Özgür irade bunun neresinde? Olasılığa dayalı belirsiz verilerde...
Bizler bu olasılıklar içinde, en güçlü olasılığı "seçme eğiliminde-umudunda" olsak da, daha zayıf bir olasılığı "seçme ihtimalimiz her zaman eşit."
Bilincin evrenin temel değerlerinden biri olduğuna inanıyorum.
Hatta, Yaratıcının "yarattığı insan" kavramı ile "salt bilinci" kast ettiğini düşünüyorum.
Her ne kadar fiziksel vücudumuza çok bağımlı olsak da, bunlar algı yanılsaması.
Yani belli bir bilinç düzeyine ulaşmış, geçmiş her canlı " yaratılmış insan" olarak nitelenebilmeli.
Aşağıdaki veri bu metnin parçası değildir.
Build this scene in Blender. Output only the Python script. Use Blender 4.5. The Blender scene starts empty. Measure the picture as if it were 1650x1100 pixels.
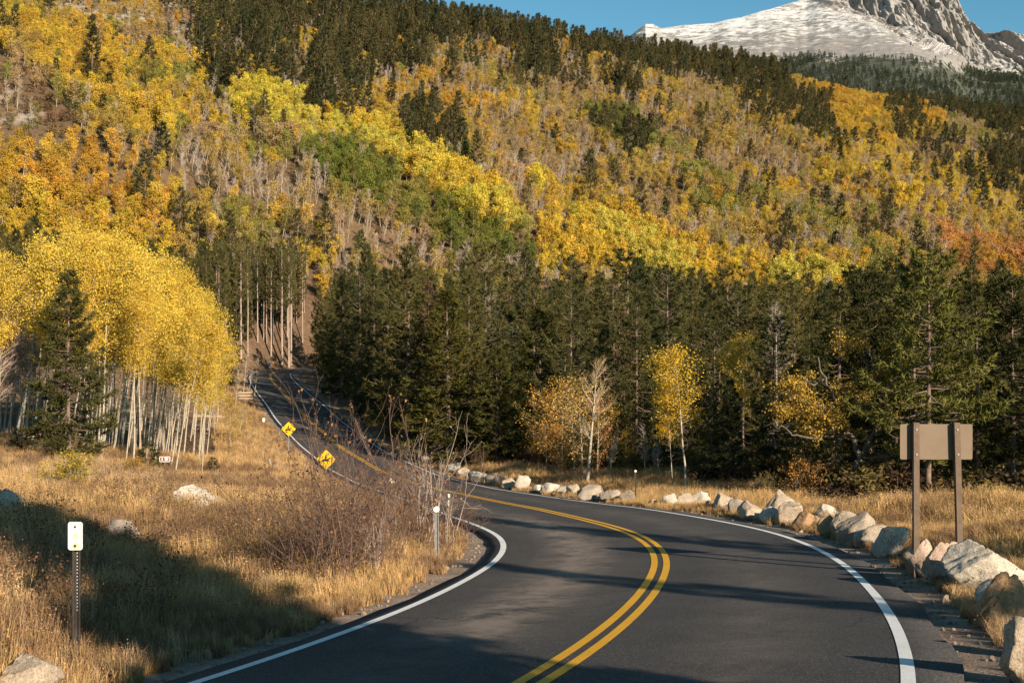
import bpy, bmesh, math, random
import numpy as np
from mathutils import Vector, Matrix

R = math.radians
rng = np.random.default_rng(11)
random.seed(11)
sc = bpy.context.scene
col = sc.collection

# ------------------------------------------------------------------ camera, sky, sun, exposure
F, VH = 1900.0, 550.0                       # focal length and horizon row in photograph pixels (1650 x 1100)
cam = bpy.data.cameras.new('camera')
cam.lens = 36.0 * F / 1650.0
cam.sensor_width = 36.0
cam.clip_start, cam.clip_end = 0.3, 20000.0
cam_o = bpy.data.objects.new('camera', cam)
col.objects.link(cam_o)
cam_o.location = (0, 0, 0)
cam_o.rotation_euler = (R(90), 0, 0)
sc.camera = cam_o

SUN_AZ, SUN_EL = R(145), R(22)              # clockwise from +Y: behind the camera, off to the right
world = bpy.data.worlds.new('World')
sc.world = world
world.use_nodes = True
wn = world.node_tree
sky = wn.nodes.new('ShaderNodeTexSky')
sky.sky_type = 'NISHITA'
sky.sun_disc = False
sky.sun_elevation = SUN_EL
sky.sun_rotation = SUN_AZ
sky.altitude = 3300.0
sky.air_density = 1.0
sky.dust_density = 2.2
sky.ozone_density = 1.0
grade = wn.nodes.new('ShaderNodeMix')
grade.data_type = 'RGBA'
grade.blend_type = 'MULTIPLY'
grade.inputs[0].default_value = 1.0
grade.inputs[7].default_value = (0.67, 1.14, 1.03, 1)
wn.links.new(sky.outputs[0], grade.inputs[6])
wn.links.new(grade.outputs[2], wn.nodes['Background'].inputs[0])
wn.nodes['Background'].inputs[1].default_value = 0.073

sun = bpy.data.lights.new('sun', 'SUN')
sun.energy = 5.0
sun.angle = R(0.53)
sun.color = (1.0, 0.86, 0.68)
sun_o = bpy.data.objects.new('sun', sun)
col.objects.link(sun_o)
sd = Vector((math.sin(SUN_AZ) * math.cos(SUN_EL), math.cos(SUN_AZ) * math.cos(SUN_EL), math.sin(SUN_EL)))
sun_o.rotation_euler = sd.to_track_quat('Z', 'Y').to_euler()

sc.view_settings.view_transform = 'Standard'
sc.view_settings.look = 'None'
sc.view_settings.gamma = 1.0
sc.view_settings.exposure = 0.85
sc.view_settings.use_curve_mapping = False
sc.cycles.max_bounces = 3
sc.cycles.diffuse_bounces = 1
sc.cycles.glossy_bounces = 2
sc.cycles.transmission_bounces = 2
sc.cycles.use_denoising = True

# ------------------------------------------------------------------ small helpers
def smooth(a, b, x):
    t = np.clip((x - a) / (b - a), 0, 1)
    return t * t * (3 - 2 * t)

def _hash(ix, iy, seed):
    h = (ix.astype(np.int64) * 374761393 + iy.astype(np.int64) * 668265263 + seed * 1442695041) & 0xffffffff
    h = ((h ^ (h >> 13)) * 1274126177) & 0xffffffff
    return ((h ^ (h >> 16)) & 0xffff) / 65535.0

def vnoise(x, y, seed=0):
    x = np.asarray(x, float); y = np.asarray(y, float)
    ix, iy = np.floor(x), np.floor(y)
    fx, fy = x - ix, y - iy
    fx, fy = fx * fx * (3 - 2 * fx), fy * fy * (3 - 2 * fy)
    a, b = _hash(ix, iy, seed), _hash(ix + 1, iy, seed)
    c, d = _hash(ix, iy + 1, seed), _hash(ix + 1, iy + 1, seed)
    return (a + (b - a) * fx) * (1 - fy) + (c + (d - c) * fx) * fy

def fbm(x, y, seed=0, o=4):
    s, a, t = 0, 0.5, 0
    for i in range(o):
        s = s + a * vnoise(x * 2 ** i + 17 * i, y * 2 ** i - 9 * i, seed + i); t += a; a *= 0.5
    return s / t

def norm(v):
    return v / (np.linalg.norm(v, axis=-1, keepdims=True) + 1e-9)

class MB:
    """collects vertices and faces; mesh() turns them into one mesh with a per-face grey 'lv'"""
    def __init__(s): s.V, s.F, s.L, s.M, s.n = [], [], [], [], 0
    def add(s, V, Fc, lv=None, mat=0):
        V = np.asarray(V, float).reshape(-1, 3); Fc = np.asarray(Fc, int)
        if len(Fc) == 0: return
        s.V.append(V); s.F.append(Fc + s.n); s.n += len(V)
        s.L.append(np.ones(len(Fc)) if lv is None else np.broadcast_to(lv, (len(Fc),)).astype(float))
        s.M.append(np.full(len(Fc), mat))
    def merge(s, o, mat=0):
        for V, Fc, L in zip(o.V, o.F, o.L): pass
        off = s.n
        for V in o.V: s.V.append(V)
        for Fc, L in zip(o.F, o.L):
            s.F.append(Fc + off); s.L.append(L); s.M.append(np.full(len(Fc), mat))
        s.n += o.n
    def mesh(s, name, mats, shade=False):
        me = bpy.data.meshes.new(name)
        V = np.concatenate(s.V) if s.V else np.zeros((0, 3))
        me.vertices.add(len(V)); me.vertices.foreach_set('co', V.ravel())
        idx = np.concatenate([f.ravel() for f in s.F]); tot = np.concatenate([np.full(len(f), f.shape[1]) for f in s.F])
        st = np.concatenate([[0], np.cumsum(tot)[:-1]])
        me.loops.add(len(idx)); me.loops.foreach_set('vertex_index', idx)
        me.polygons.add(len(tot)); me.polygons.foreach_set('loop_start', st)
        me.polygons.foreach_set('material_index', np.concatenate(s.M))
        me.update(calc_edges=True); me.validate()
        L = np.concatenate(s.L)
        if len(me.polygons) == len(L):
            a = me.attributes.new('lv', 'FLOAT', 'FACE'); a.data.foreach_set('value', L)
        me.polygons.foreach_set('use_smooth', [shade] * len(me.polygons))
        for m in (mats if isinstance(mats, (list, tuple)) else [mats]): me.materials.append(m)
        return me

def tube(P, Rd, k=5, cap=True):
    P = np.asarray(P, float); Rd = np.broadcast_to(np.asarray(Rd, float), (len(P),))
    T = norm(np.gradient(P, axis=0))
    g = P[-1] - P[0]
    ref = np.array([1.0, 0.02, 0]) if abs(g[2]) > 0.8 * np.linalg.norm(g) else np.array([0, 0.02, 1.0])
    A = norm(np.cross(T, ref)); B = np.cross(T, A)
    an = np.arange(k) * 2 * math.pi / k
    V = P[:, None] + Rd[:, None, None] * (np.cos(an)[None, :, None] * A[:, None] + np.sin(an)[None, :, None] * B[:, None])
    n = len(P); i = np.arange(n - 1)[:, None] * k; j = np.arange(k)[None]; j2 = (j + 1) % k
    Q = np.stack([i + j, i + j2, i + k + j2, i + k + j], -1).reshape(-1, 4)
    return V.reshape(-1, 3), Q

def blades(B, D, ln, wd, rg):
    """thin triangles rooted at B, pointing along D"""
    n = len(B); D = norm(D)
    S = norm(np.cross(D, rg.normal(size=(n, 3)))) * (np.broadcast_to(wd, (n,))[:, None] / 2)
    V = np.stack([B - S, B + S, B + D * np.broadcast_to(ln, (n,))[:, None]], 1).reshape(-1, 3)
    return V, np.arange(3 * n).reshape(n, 3)

def leaves(Cn, size, rg, flat=0.0):
    """diamond quads, randomly turned"""
    n = len(Cn); a = rg.normal(size=(n, 3)); a[:, 2] *= (1 - flat); a = norm(a)
    b = norm(np.cross(a, rg.normal(size=(n, 3))))
    s = (size * rg.uniform(0.65, 1.35, n))[:, None]
    V = np.stack([Cn - a * s * .55, Cn - b * s * .42, Cn + a * s * .55, Cn + b * s * .42], 1).reshape(-1, 3)
    return V, np.arange(4 * n).reshape(n, 4)

def box(c, s, rot=None):
    V = np.array([[x, y, z] for z in (-.5, .5) for y in (-.5, .5) for x in (-.5, .5)]) * np.array(s)
    if rot is not None: V = V @ np.array(Matrix.Rotation(rot[1], 3, rot[0]).transposed())
    return V + np.array(c), np.array([[0, 2, 3, 1], [4, 5, 7, 6], [0, 1, 5, 4], [2, 6, 7, 3], [0, 4, 6, 2], [1, 3, 7, 5]])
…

Bu bizi yaratılışın evrenselliğine ve genişliğine götürür. Bir çok başka gezegendeki hayat ihtimalini, ruhsal açıdan kabul edilebilir kılar.
Tabii vücuduna aşırı bağımlı düşünenleri de ciddi bir bunalıma sokar. Yaratılmışların en şereflisinin vücutları değil de, bilinçleri-akılları olunca sadece...
Böyle bir durumda bize verilen yaşam, bilincin geliştirilmesi, güçlendirilmesi, güzelleştirilmesi için bir hediye olur.
(Bu tanım, çoğu insan tanımlı biyolojik yaratığın işine gelmeyecek çünkü kabul ederlerse, tüm yaratılmış varlıklara saygı ve sevgi duymak zorunda kalacaklar. Evrim bile bu yaratılışın sebepler-sonuçlar zincirinin bir parçası olur.)
Diğer yandan, kendimizden aşağı gördüğümüz, bilinçsiz olarak tanımladığımız canlılarında kısmı de olsa bilinci olduğunu kabullenmel zorunda kalırız. Sosyalleşme ve gelişme düzeylerine bağlı olarak, net sonuçlara göre irade içeren tepkileri oransal olarak düşük iken, belirsiz verilere göre tepkileri daha yoğun olan canlılar. Yani duygusal tepkileri daha yoğun canlılar.